The transaction is valued at approximately $277 million, including $171 million of cash and $106 million of GSI common stock, which consists of approximately 4.8 million shares based on the volume weighted average price on Feb. 8, 2011 of $22.20. As of Dec. 31, 2010 Fanatics had cash of $41.8 million and no debt. Fanatics had net revenues and non-GAAP income from operations (NGIO) in 2010 of $186.3 million and $23.8 million, respectively. The acquisition is expected to close in the second quarter and is subject to the satisfaction of customary closing conditions and expiration or termination of the waiting period under the Hart-Scott-Rodino Antitrust Improvements Act. GSI expects the acquisition to be accretive to 2011 NGIO per share before giving effect to any potential synergies or share repurchases.

Fanatics was founded in 1995 by Alan and Mitchell Trager and is based in Jacksonville, Fla. The company has over 400 employees and is led by CEO Alan Trager. Trager and his leadership team will remain with the company following the close of the deal.

The Trager family, which owns approximately 63% of Fanatics, has agreed to a four-year transfer restriction period, with 25% becoming unrestricted each year, on the shares it is receiving under the agreement. Insight Venture Partners, which has been Fanatics' institutional investment partner since 2007 and owns more than 30% of Fanatics, will also receive shares under the agreement and has agreed to a 90-day transfer restriction period.

“Fanatics is a terrific company and a great fit with GSI,” said Michael G. Rubin, Chairman and CEO of GSI Commerce. Rubin continued, “The combination of Fanatics with our licensed sports merchandise business, which had net revenues of approximately $300 million in 2010, will enable us to better serve our partners and fans, and together the combined company will be a leader in the estimated $15 billion licensed sports merchandise market. With more than 50% of its revenues generated from the sale of college merchandise, Fanatics is a great complement to GSI's focus on licensed sports merchandise for the professional sports leagues. In Fanatics, we have found a company and management team that shares our passion for the licensed sports merchandise industry and our vision for the growth opportunities that lie ahead. We are excited to welcome the Fanatics team to GSI.”

“We have operated Fanatics with an intense focus on satisfying our partners and customers through offering a broad merchandise assortment with excellent customer service. This has led to strong growth and profitability for our business. The combination with the licensed sports merchandise business of GSI is a great next step for our company and we look forward to working with the GSI team to enhance our service offering and drive continued growth and profitability,” said Alan Trager, CEO of Fanatics.
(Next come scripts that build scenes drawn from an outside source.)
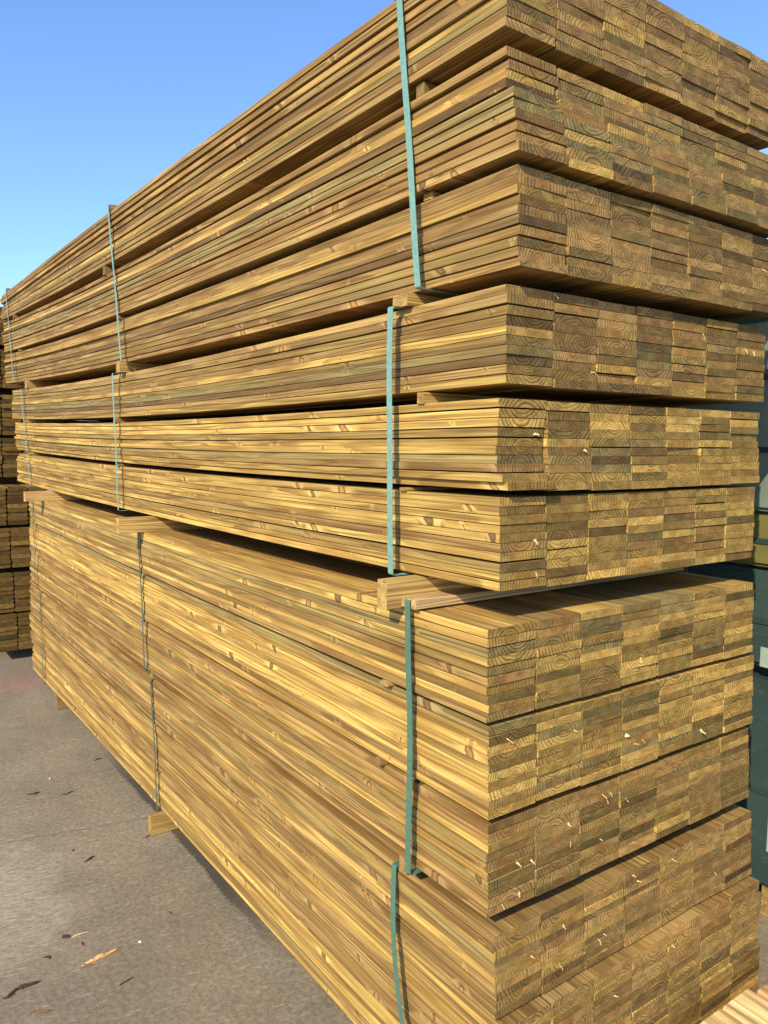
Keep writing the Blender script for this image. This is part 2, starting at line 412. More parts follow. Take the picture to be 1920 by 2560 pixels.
def project(P):
    d = Vector(P) - Vector((1.1951, -1.1706, 1.7958)); zz = d.dot(_f)
    return (960 + 1958.8 * d.dot(_r) / zz, 1280 - 1958.8 * d.dot(_u) / zz)
def vis_area(pts):
    q = [project(p) for p in pts]
    q = [(min(max(a, 0), 1920), min(max(b, 0), 2560)) for a, b in q]
    s = 0
    for i in range(len(q)):
        a, b = q[i], q[(i + 1) % len(q)]; s += a[0] * b[1] - a[1] * b[0]
    return abs(s) / 2

specs = []
for k in range(NPK):
    for c in range(NC):
        gaps = [random.expovariate(1.0) * (.0012 if c == 0 else .0005) + .0003 for _ in range(NR)]
        for g in range(NR):
            if random.random() < (.16 if k < 6 else .09) * (1.3 if c == 0 else .7): gaps[g] += random.uniform(.0012, .0035 if k < 6 else .002)
        th = [1.0 + random.uniform(-.015, .015) for _ in range(NR)]
        total = .2065
        sc_t = (total - sum(gaps)) / sum(th)
        pos = random.uniform(0, .002) if c else 0.0
        for rrow in range(NR):
            t = th[rrow] * sc_t
            f0 = (pos + t / 2) / total; pos += t + gaps[rrow]
            fr = (rrow + .5) / NR
            xn = XT[k] * (1 - fr) + XB[k] * fr + random.gauss(0, .0013)
            if random.random() < (.10 if k < 3 else .05): xn += random.uniform(-.007, .005)
            if k == 1 and rrow < 4: xn = -.028 + random.gauss(0, .001) + (.006 if rrow == 3 else 0)
            if k == 4 and c == 0: xn = [-.036, -.037, -.038, -.040, -.041, -.042, -.041, -.036, -.020, -.0096][rrow]
            xf = -5.029 + FX[k] + random.gauss(0, .012)
            if random.random() < .1: xf += random.uniform(-.03, .04)
            yj = (random.gauss(0, .0016) + (random.uniform(-.004, .003) if random.random() < .2 else 0)) * (1 if c == 0 else .45)
            if k < 3: yj *= 1.6
            if k < 3 and c == 0: yj = random.gauss(0, .0034)
            if c == 0 and k in (4,) and rrow == 9: yj += .008
            yc = YK[k] + PW[k] * (c + .5) + yj
            # what the photo shows of this board
            P0 = lambda a, b, d: (a, b, d)
            zt_, zb_ = zrow(k, f0, 0) + t / 2, zrow(k, f0, 0) - t / 2
            y0, y1 = yc - PW[k] / 2, yc + PW[k] / 2
            area = vis_area([(xn, y0, zb_), (xn, y1, zb_), (xn, y1, zt_), (xn, y0, zt_)])
            if c == 0:
                for q in range(10):
                    xa, xb = xn + (xf - xn) * q / 10, xn + (xf - xn) * (q + 1) / 10
                    area += vis_area([(xa, y0, zrow(k, f0, xa) - t / 2), (xb, y0, zrow(k, f0, xb) - t / 2), (xb, y0, zrow(k, f0, xb) + t / 2), (xa, y0, zrow(k, f0, xa) + t / 2)])
            if k >= 6 and rrow == 0 and k in (6, 8, 9): area += 250
            if c == 0 and k in ROWS0: tn = ROWS0[k][rrow]
            else: tn = random.choice(PACK_MIX[k])
            specs.append(dict(k=k, c=c, r=rrow, t=t, f=f0, xn=xn, xf=xf, yc=yc, area=area, tn=tn))
specs.sort(key=lambda s: -s['area'])

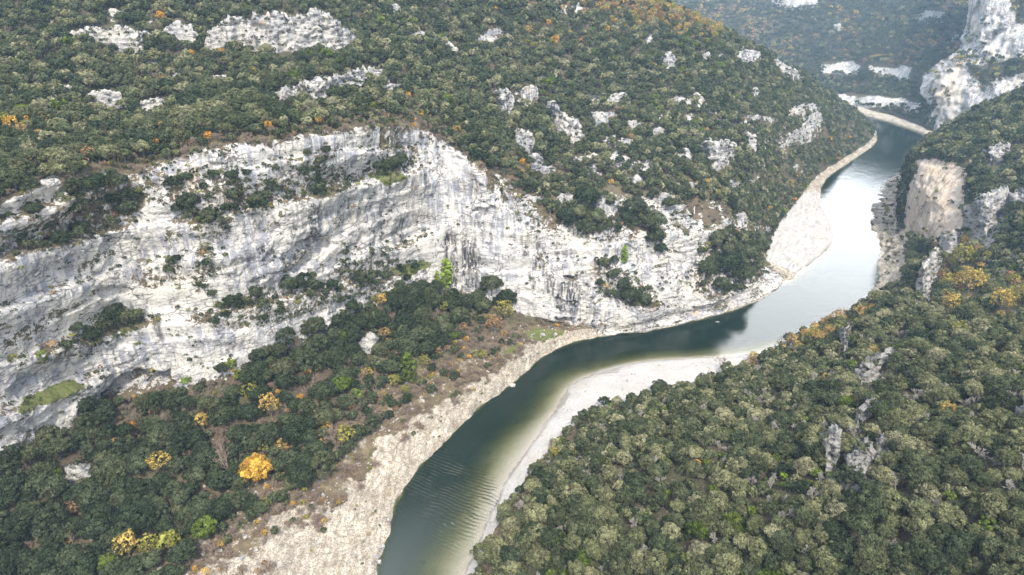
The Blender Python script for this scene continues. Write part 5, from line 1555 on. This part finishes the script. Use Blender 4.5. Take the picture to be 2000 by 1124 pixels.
for u, v, D in BOU:
    p = hit(u, v) ; d = ray(u, v); tw = -H / d[2]; wp = Vector((d[0] * tw, d[1] * tw, 0))
    if p is None or p.z < 0: p = wp
    f = float(project(np.array(p))[2]); s = D / FPX * f / 2
    o = bpy.data.objects.new('boulder', random.choice(BM)); COL.objects.link(o)
    if u == 1401: o.material_slots[0].link = 'OBJECT'; o.material_slots[0].material = M['dull']
    o.location = (p.x, p.y, p.z + s * .2); o.scale = (s, s, s); o.rotation_euler = (0, 0, random.uniform(0, 6))
    if u == 1401: s *= .8
    if u in (745, 735, 740): lab, g_ = 'block of pale rock broken off at the water edge near the bottom', 'fallen blocks at the water edge'
    elif u in (1401, 1404): lab, g_ = 'dark stone standing in the deep water below the cliff', 'stones in the deep water'
    elif u > 1200: lab, g_ = 'small stone lying on the white gravel bar or near hillside', 'stones on the gravel bar'
    else: lab, g_ = 'pale boulder lying where the scrub meets the rock shelf', 'boulders along the shelf'
    o['label'] = lab; o['category'] = 'boulder'; o['group'] = g_
# ------------------------------------------------------------------ world, sun, camera, air
W = bpy.data.worlds.new('World'); SC.world = W; W.use_nodes = True
t = W.node_tree; t.nodes.clear()
def wn(typ, **kw):
    nd = t.nodes.new('ShaderNode' + typ)
    for k, v in kw.items():
        if k.startswith('i_'): nd.inputs[k[2:]].default_value = v
        elif k.startswith('x'): nd.inputs[int(k[1:])].default_value = v
        else: setattr(nd, k, v)
    return nd
def wl(a, b): t.links.new(a, b)
SUN_EL, SUN_AZ = math.radians(50), math.radians(174)      # azimuth measured clockwise from +Y
sky = wn('TexSky', sky_type='NISHITA', sun_disc=False, sun_elevation=SUN_EL, sun_rotation=SUN_AZ)
sb = wn('Background', i_Strength=.10); wl(sky.outputs[0], sb.inputs[0])
tc = wn('TexCoord')
# cloud deck, brighter where it is thin, low over the valley ahead
nz = wn('TexNoise', i_Scale=3.2, i_Detail=6.0, i_Roughness=.55)
mp = wn('Mapping'); mp.inputs['Scale'].default_value = (1, 1, 2.6); mp.inputs['Location'].default_value = (3.1, 0, .4); wl(tc.outputs['Generated'], mp.inputs[0]); wl(mp.outputs[0], nz.inputs['Vector'])
rp = wn('ValToRGB'); wl(nz.outputs['Fac'], rp.inputs[0])
e = rp.color_ramp.elements; e[0].position = .36; e[0].color = (.78, .80, .84, 1); e[1].position = .64; e[1].color = (1, .99, .97, 1)
# thin bright gap: gaussian lobe round a direction
g = Vector((math.sin(math.radians(30)), math.cos(math.radians(30)), math.tan(math.radians(21)))).normalized()
dt = wn('VectorMath', operation='DOT_PRODUCT', x1=tuple(g)); nrm = wn('VectorMath', operation='NORMALIZE'); wl(tc.outputs['Generated'], nrm.inputs[0]); wl(nrm.outputs[0], dt.inputs[0])
lb = wn('ValToRGB'); wl(dt.outputs['Value'], lb.inputs[0]); lb.color_ramp.interpolation = 'EASE'
e = lb.color_ramp.elements; e[0].position = .84; e[0].color = (0, 0, 0, 1); e[1].position = .98; e[1].color = (1, 1, 1, 1)
m1 = wn('Math', operation='MULTIPLY_ADD', x1=5.8, x2=.66); wl(lb.outputs[0], m1.inputs[0])
cb = wn('Background'); wl(rp.outputs[0], cb.inputs[0]); wl(m1.outputs[0], cb.inputs[1])
ad = wn('AddShader'); wl(sb.outputs[0], ad.inputs[0]); wl(cb.outputs[0], ad.inputs[1])
ow = wn('OutputWorld'); wl(ad.outputs[0], ow.inputs['Surface'])

sl = bpy.data.lights.new('sun', 'SUN'); sl.energy = 3.5; sl.angle = math.radians(9); sl.color = (1, .94, .85)
so = bpy.data.objects.new('sun', sl); COL.objects.link(so)
sd_ = Vector((math.sin(SUN_AZ) * math.cos(SUN_EL), math.cos(SUN_AZ) * math.cos(SUN_EL), math.sin(SUN_EL)))
so.rotation_euler = (-sd_).to_track_quat('-Z', 'Y').to_euler()

cam = bpy.data.cameras.new('camera'); co = bpy.data.objects.new('camera', cam); COL.objects.link(co)
cam.sensor_width = 36; cam.lens = 36 * FPX / 2000; cam.clip_end = 6000; cam.clip_start = .5
co.location = (0, 0, H); co.rotation_euler = (math.pi / 2 - PITCH, 0, 0)
SC.camera = co

def haze_box():
    x0, x1, y0, y1, z0, z1 = -900, 1600, -200, 2300, -9, 300
    vs = [(x, y, z) for x in (x0, x1) for y in (y0, y1) for z in (z0, z1)]
    fs = [(0, 1, 3, 2), (4, 6, 7, 5), (0, 4, 5, 1), (2, 3, 7, 6), (0, 2, 6, 4), (1, 5, 7, 3)]
    me = bpy.data.meshes.new('haze'); me.from_pydata(vs, [], fs)
    m = bpy.data.materials.new('haze'); m.use_nodes = True; nt = m.node_tree; nt.nodes.clear()
    v = nt.nodes.new('ShaderNodeVolumePrincipled'); v.inputs['Color'].default_value = (.52, .76, 1, 1); v.inputs['Density'].default_value = .00015
    v.inputs['Anisotropy'].default_value = .3
    o = nt.nodes.new('ShaderNodeOutputMaterial'); nt.links.new(v.outputs[0], o.inputs['Volume'])
    me.materials.append(m); ob = bpy.data.objects.new('haze', me); COL.objects.link(ob)
    ob['kind'] = 'stuff'; ob['label'] = 'thin blue haze filling the far gorge'; ob['category'] = 'haze'
haze_box()
SC.view_settings.view_transform = 'Standard'; SC.view_settings.look = 'None'; SC.view_settings.exposure = .74; SC.view_settings.gamma = 1
SC.cycles.max_bounces = 5; SC.cycles.diffuse_bounces = 3; SC.cycles.glossy_bounces = 2; SC.cycles.transparent_max_bounces = 6; SC.cycles.volume_bounces = 0; SC.cycles.transmission_bounces = 2
SC.cycles.use_denoising = True
SC.cycles.sample_clamp_indirect = 6
print('done', round(time.time() - T0, 1))
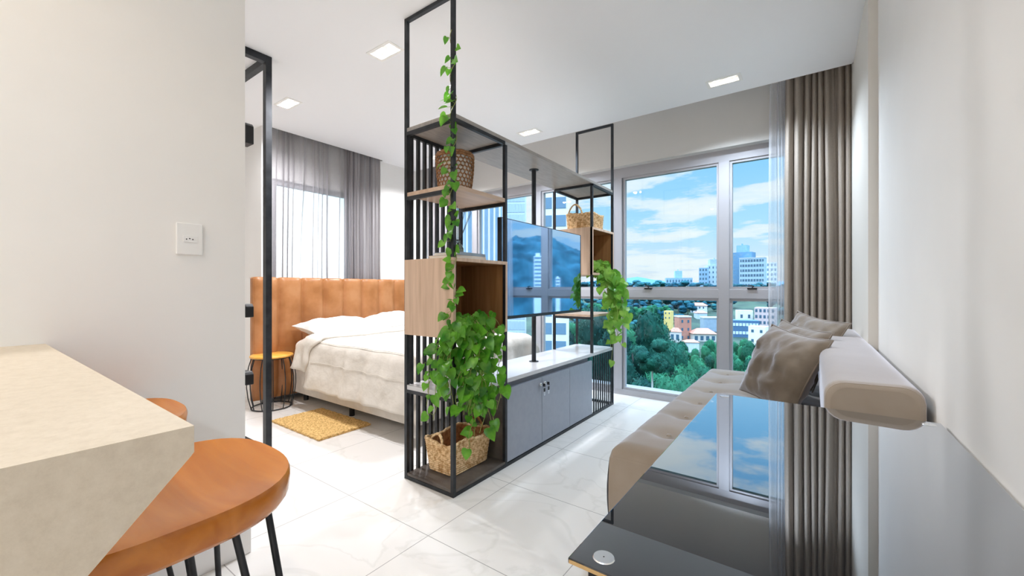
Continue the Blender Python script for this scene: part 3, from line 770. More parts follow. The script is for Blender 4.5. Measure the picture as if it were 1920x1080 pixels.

In conjunction with the acquisition of Fanatics, GSI has entered into a new $400 million credit agreement. The new five-year agreement, which replaces the company's existing $150 million revolving credit facility, includes a $285 million revolving line of credit and a $115 million term loan. The facilities will close simultaneously with and will be contingent upon the closing of the Fanatics transaction.

In addition, GSI's Board of Directors has authorized a share buy-back program of up to an aggregate of $50 million of the Company's common stock over the next two years, commencing on the closing of the acquisition. Shares may be repurchased from time to time at prevailing prices in the open market, including pursuant to Rule 10b5-1 trading plans.

GSI Commerce was advised on the acquisition by Deutsche Bank and Morgan, Lewis & Bockius LLP served as legal advisor for both the acquisition and financing transactions. Fanatics was advised on the transaction by J.P. Morgan and Paul Hastings, Janofsky & Walker LLP served as legal advisor.

Bank of America Merrill Lynch, Morgan Stanley, PNC Bank, Deutsche Bank, and J.P. Morgan served as Joint Lead Arrangers and Joint Book Runners on the new credit agreement.

Non-GAAP Financial Measure

Reconciliation of Fanatics, Inc.'s Unaudited 2010 results from GAAP to Non-GAAP:



 

 

 

 

 
FY 2010

Income from Operations

 

 

 

 

 

$19.3 million

Depreciation

 

 

 

 

 

$3.6 million

Amortization

 

 

 

 

 

$0.2 million

Stock-based Compensation

 

 

 

 

 

$0.6 million

Non-GAAP Income from Operations

 

 

 

 

 

$23.8 million
May not sum to total due to rounding


In its release, GSI said it used the non-GAAP financial measure of non-GAAP income from operations. This non-GAAP measure is not intended to be considered in isolation of, as a substitute for, or superior to our GAAP financial information. GSI said it included a reconciliation set forth above of the non-GAAP measure to the nearest GAAP measure for Fanatics.